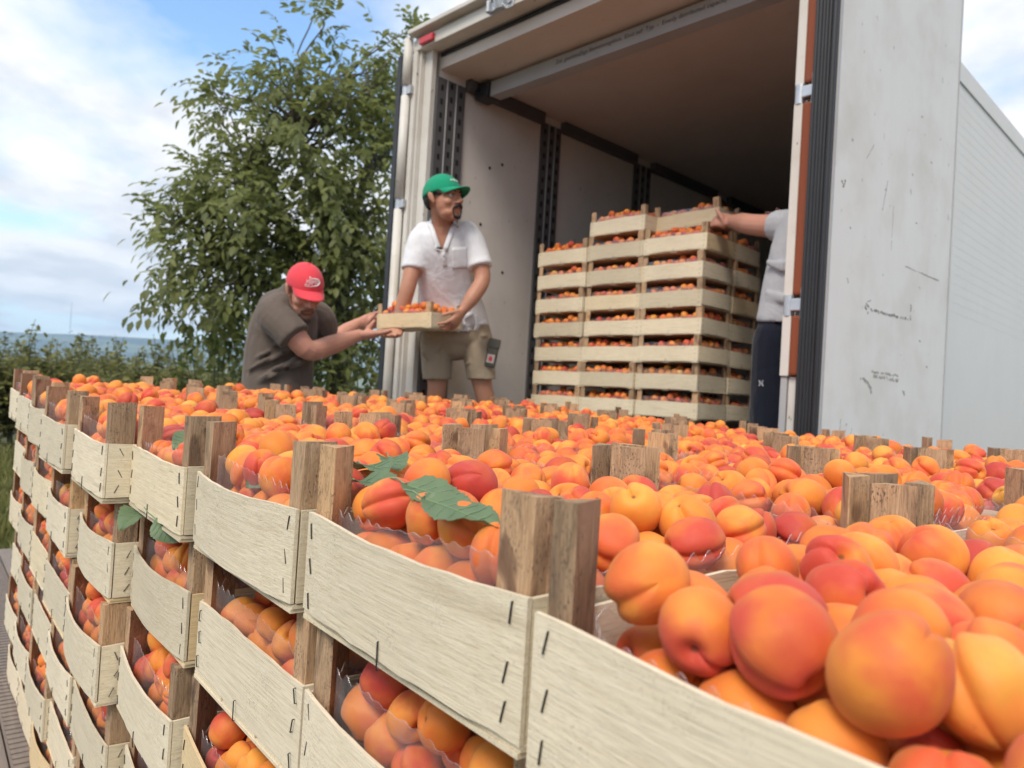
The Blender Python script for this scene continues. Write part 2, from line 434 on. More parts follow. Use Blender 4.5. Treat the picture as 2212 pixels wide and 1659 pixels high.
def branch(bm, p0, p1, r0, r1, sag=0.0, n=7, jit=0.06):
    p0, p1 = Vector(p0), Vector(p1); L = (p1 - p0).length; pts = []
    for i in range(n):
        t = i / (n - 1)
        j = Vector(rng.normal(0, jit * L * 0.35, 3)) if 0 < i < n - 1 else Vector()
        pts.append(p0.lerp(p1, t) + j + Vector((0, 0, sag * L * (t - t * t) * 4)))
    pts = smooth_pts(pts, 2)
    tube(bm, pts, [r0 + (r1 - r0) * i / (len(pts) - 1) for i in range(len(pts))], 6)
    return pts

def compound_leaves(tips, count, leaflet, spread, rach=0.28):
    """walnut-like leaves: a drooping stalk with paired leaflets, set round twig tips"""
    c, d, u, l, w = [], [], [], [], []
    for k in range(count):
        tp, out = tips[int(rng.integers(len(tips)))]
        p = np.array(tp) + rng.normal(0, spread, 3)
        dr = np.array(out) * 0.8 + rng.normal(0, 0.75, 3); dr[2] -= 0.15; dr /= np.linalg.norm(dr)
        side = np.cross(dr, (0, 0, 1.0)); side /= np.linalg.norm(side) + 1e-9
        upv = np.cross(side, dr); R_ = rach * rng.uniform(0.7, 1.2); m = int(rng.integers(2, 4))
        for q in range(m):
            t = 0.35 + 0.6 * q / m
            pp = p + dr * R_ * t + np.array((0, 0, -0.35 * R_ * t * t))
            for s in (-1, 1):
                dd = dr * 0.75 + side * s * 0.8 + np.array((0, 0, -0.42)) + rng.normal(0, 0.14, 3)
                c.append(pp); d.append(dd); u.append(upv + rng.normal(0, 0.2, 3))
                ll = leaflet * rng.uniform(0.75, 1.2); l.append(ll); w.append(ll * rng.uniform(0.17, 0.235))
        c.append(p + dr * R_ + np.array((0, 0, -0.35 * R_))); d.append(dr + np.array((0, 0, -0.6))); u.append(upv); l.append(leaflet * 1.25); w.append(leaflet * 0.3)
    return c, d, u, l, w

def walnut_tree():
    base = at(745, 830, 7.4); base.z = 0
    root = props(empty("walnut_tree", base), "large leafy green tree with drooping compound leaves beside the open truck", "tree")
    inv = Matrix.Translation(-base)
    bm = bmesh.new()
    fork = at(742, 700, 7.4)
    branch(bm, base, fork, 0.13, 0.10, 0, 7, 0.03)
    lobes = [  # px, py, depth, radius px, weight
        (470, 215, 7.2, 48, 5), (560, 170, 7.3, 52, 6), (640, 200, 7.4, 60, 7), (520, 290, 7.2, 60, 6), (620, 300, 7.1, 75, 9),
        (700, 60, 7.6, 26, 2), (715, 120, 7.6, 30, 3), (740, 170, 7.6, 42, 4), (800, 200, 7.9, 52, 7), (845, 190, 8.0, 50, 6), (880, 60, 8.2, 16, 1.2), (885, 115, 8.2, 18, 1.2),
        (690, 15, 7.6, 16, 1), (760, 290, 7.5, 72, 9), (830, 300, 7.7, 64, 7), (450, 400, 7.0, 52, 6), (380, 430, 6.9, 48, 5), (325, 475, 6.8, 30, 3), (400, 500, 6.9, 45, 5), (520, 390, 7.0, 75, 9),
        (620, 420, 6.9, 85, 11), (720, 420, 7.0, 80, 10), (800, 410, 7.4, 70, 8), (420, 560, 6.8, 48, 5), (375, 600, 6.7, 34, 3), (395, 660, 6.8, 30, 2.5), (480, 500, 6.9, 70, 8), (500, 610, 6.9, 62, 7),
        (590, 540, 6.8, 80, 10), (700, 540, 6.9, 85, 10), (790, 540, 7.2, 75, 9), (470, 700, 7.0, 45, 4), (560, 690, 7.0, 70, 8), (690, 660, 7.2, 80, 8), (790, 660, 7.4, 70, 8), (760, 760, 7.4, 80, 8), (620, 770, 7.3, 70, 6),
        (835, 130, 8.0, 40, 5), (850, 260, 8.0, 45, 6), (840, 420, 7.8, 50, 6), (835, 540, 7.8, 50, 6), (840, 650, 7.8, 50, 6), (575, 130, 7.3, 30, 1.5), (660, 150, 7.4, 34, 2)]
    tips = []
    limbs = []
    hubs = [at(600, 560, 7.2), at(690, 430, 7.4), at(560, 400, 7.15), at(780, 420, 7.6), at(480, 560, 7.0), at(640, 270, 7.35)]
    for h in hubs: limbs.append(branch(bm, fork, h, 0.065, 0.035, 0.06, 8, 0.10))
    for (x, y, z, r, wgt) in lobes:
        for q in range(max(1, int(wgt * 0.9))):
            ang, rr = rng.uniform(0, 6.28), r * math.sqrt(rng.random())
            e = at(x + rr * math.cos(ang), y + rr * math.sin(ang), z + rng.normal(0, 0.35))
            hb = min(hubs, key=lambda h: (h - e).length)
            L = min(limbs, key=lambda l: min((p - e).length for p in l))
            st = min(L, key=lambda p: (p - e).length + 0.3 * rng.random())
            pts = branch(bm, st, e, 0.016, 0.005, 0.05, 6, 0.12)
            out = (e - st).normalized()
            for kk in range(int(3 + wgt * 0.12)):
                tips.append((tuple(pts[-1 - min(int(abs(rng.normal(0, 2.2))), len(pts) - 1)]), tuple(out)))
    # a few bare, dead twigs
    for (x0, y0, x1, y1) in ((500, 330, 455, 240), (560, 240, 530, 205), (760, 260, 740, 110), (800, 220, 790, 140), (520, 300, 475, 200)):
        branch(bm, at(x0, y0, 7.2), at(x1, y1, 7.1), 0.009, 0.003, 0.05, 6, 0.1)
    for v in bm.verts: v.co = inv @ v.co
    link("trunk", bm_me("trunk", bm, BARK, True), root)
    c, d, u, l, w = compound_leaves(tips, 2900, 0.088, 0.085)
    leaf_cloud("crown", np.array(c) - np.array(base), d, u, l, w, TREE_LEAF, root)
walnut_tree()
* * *
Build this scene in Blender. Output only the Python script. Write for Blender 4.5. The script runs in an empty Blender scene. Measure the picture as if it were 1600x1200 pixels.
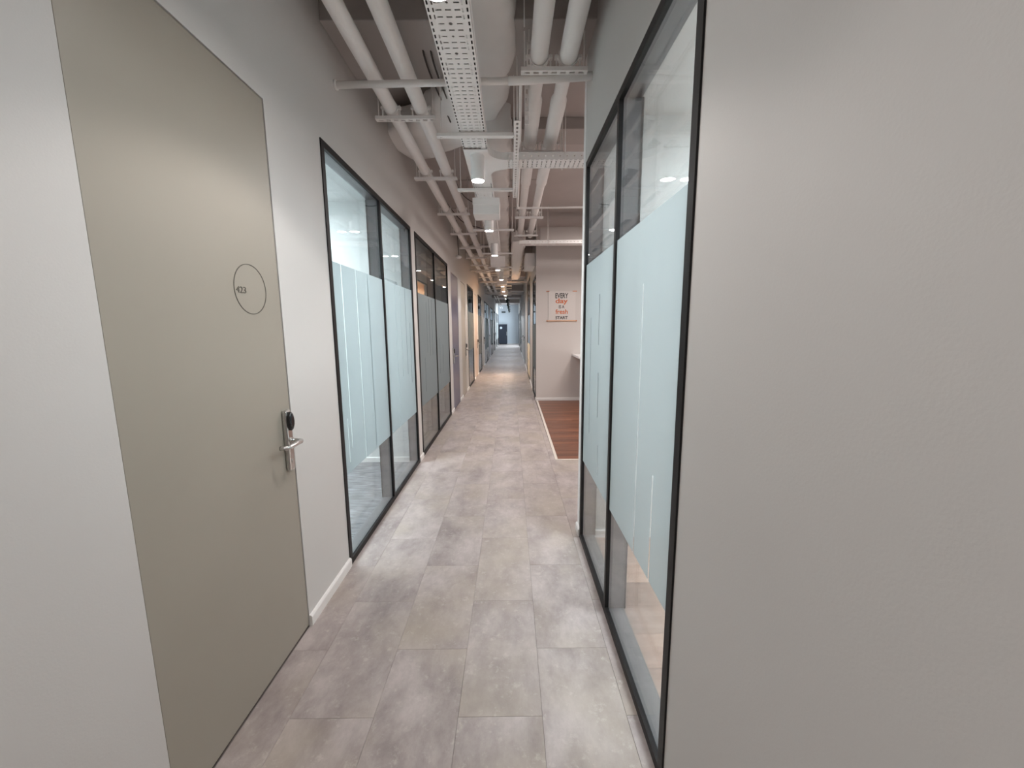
...
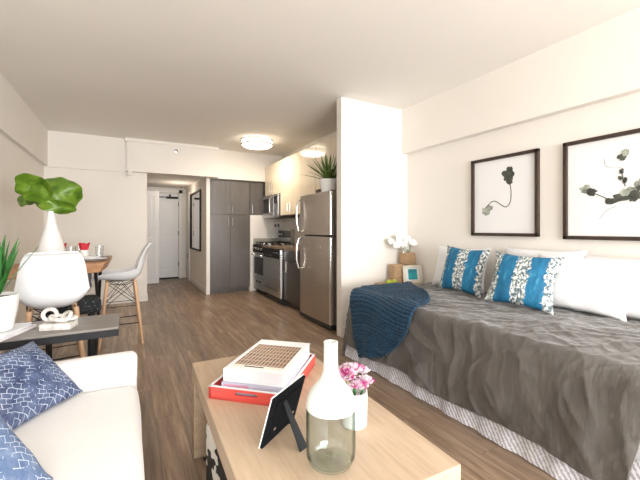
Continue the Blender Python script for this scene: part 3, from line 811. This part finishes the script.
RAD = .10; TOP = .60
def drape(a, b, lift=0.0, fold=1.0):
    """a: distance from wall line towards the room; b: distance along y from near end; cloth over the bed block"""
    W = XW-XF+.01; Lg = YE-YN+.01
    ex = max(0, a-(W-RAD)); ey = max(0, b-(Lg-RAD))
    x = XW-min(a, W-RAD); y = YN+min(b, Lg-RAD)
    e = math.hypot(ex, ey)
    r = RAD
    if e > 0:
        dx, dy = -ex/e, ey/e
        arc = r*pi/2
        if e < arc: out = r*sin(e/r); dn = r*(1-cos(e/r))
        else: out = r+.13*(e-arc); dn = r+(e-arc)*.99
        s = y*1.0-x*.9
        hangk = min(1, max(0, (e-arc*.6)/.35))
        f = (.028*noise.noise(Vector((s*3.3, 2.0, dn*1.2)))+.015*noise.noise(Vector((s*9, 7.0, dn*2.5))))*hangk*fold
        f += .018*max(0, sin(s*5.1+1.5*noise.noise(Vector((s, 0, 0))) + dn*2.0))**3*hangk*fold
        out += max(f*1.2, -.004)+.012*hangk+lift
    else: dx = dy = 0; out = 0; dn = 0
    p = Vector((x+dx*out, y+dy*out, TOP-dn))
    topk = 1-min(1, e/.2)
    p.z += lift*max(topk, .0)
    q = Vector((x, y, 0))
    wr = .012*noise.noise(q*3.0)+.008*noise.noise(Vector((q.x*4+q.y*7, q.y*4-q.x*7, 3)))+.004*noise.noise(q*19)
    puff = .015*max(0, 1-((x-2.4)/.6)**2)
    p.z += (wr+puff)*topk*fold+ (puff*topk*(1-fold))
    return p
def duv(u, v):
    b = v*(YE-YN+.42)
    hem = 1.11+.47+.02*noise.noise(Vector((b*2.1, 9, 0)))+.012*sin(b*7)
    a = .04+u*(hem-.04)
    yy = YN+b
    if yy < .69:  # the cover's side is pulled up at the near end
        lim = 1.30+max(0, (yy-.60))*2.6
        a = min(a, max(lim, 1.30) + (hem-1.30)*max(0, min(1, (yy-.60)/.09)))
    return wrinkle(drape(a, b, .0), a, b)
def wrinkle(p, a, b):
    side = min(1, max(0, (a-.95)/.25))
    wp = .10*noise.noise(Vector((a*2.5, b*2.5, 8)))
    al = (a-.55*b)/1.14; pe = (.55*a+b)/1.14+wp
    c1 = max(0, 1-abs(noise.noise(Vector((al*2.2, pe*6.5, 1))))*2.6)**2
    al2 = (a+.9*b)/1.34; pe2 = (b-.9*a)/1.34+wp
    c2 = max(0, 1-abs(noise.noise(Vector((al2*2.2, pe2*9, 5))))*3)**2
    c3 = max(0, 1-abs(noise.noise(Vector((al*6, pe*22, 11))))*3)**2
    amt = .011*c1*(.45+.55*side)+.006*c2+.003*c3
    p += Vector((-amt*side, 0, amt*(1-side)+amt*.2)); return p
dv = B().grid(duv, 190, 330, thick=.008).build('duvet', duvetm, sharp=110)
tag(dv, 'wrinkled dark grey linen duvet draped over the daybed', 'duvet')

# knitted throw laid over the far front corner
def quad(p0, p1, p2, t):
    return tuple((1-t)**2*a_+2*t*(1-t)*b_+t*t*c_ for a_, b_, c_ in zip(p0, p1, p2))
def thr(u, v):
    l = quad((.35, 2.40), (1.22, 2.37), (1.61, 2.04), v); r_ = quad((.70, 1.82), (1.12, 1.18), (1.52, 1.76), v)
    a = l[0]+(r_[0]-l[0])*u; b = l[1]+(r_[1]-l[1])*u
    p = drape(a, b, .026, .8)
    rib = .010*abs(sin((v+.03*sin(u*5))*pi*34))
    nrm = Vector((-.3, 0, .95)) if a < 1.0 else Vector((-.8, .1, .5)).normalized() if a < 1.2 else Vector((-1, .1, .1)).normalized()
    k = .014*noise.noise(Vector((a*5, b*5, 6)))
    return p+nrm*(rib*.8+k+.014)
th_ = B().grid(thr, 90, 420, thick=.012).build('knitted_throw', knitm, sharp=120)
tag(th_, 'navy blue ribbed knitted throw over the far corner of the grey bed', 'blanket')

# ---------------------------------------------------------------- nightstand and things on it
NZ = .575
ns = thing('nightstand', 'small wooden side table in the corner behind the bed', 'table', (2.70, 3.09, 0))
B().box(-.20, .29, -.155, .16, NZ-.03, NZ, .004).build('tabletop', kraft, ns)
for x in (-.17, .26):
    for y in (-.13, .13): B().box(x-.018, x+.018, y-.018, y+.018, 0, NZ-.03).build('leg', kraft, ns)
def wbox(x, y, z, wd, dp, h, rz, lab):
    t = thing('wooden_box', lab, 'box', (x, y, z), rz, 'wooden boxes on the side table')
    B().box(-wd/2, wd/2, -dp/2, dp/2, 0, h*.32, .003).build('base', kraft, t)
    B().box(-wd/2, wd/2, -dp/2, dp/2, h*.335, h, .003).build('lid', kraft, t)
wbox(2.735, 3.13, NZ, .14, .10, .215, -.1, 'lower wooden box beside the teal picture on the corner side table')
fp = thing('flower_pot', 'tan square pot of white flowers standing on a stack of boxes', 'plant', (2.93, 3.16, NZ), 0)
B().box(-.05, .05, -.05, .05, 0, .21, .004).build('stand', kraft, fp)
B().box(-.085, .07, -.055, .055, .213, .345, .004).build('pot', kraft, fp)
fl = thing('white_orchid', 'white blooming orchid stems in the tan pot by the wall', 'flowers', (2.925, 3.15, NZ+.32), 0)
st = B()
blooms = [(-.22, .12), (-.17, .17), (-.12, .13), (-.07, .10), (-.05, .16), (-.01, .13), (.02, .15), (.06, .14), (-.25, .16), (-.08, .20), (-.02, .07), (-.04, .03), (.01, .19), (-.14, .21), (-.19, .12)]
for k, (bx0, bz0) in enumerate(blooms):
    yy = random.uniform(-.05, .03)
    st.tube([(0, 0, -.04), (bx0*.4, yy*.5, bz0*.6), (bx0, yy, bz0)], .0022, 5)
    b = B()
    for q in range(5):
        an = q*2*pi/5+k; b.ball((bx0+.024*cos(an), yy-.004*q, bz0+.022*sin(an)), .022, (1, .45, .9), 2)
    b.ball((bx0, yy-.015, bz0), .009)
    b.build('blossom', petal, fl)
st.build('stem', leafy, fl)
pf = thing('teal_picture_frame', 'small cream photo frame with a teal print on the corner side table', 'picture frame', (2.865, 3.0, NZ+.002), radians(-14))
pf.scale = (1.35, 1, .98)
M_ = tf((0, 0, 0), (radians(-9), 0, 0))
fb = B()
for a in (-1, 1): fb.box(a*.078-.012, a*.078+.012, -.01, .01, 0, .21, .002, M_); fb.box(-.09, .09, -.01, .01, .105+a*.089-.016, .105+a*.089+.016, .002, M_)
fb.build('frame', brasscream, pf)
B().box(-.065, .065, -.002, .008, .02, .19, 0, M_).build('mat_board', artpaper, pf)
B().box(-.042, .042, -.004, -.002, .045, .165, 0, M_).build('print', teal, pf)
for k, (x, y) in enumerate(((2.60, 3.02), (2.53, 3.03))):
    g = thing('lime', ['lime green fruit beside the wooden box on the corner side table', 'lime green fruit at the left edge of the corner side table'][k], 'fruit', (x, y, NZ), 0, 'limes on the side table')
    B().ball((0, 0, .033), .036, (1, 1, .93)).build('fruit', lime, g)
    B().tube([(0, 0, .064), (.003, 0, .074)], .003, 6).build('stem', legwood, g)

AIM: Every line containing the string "empty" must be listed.

SOLUTION:
    root = props(empty("walnut_tree", base), "large leafy green tree with drooping compound leaves beside the open truck", "tree")
Build this scene in Blender. Output only the Python script. Write for Blender 4.5. The script runs in an empty Blender scene. Measure the picture as if it were 1600x1200 pixels.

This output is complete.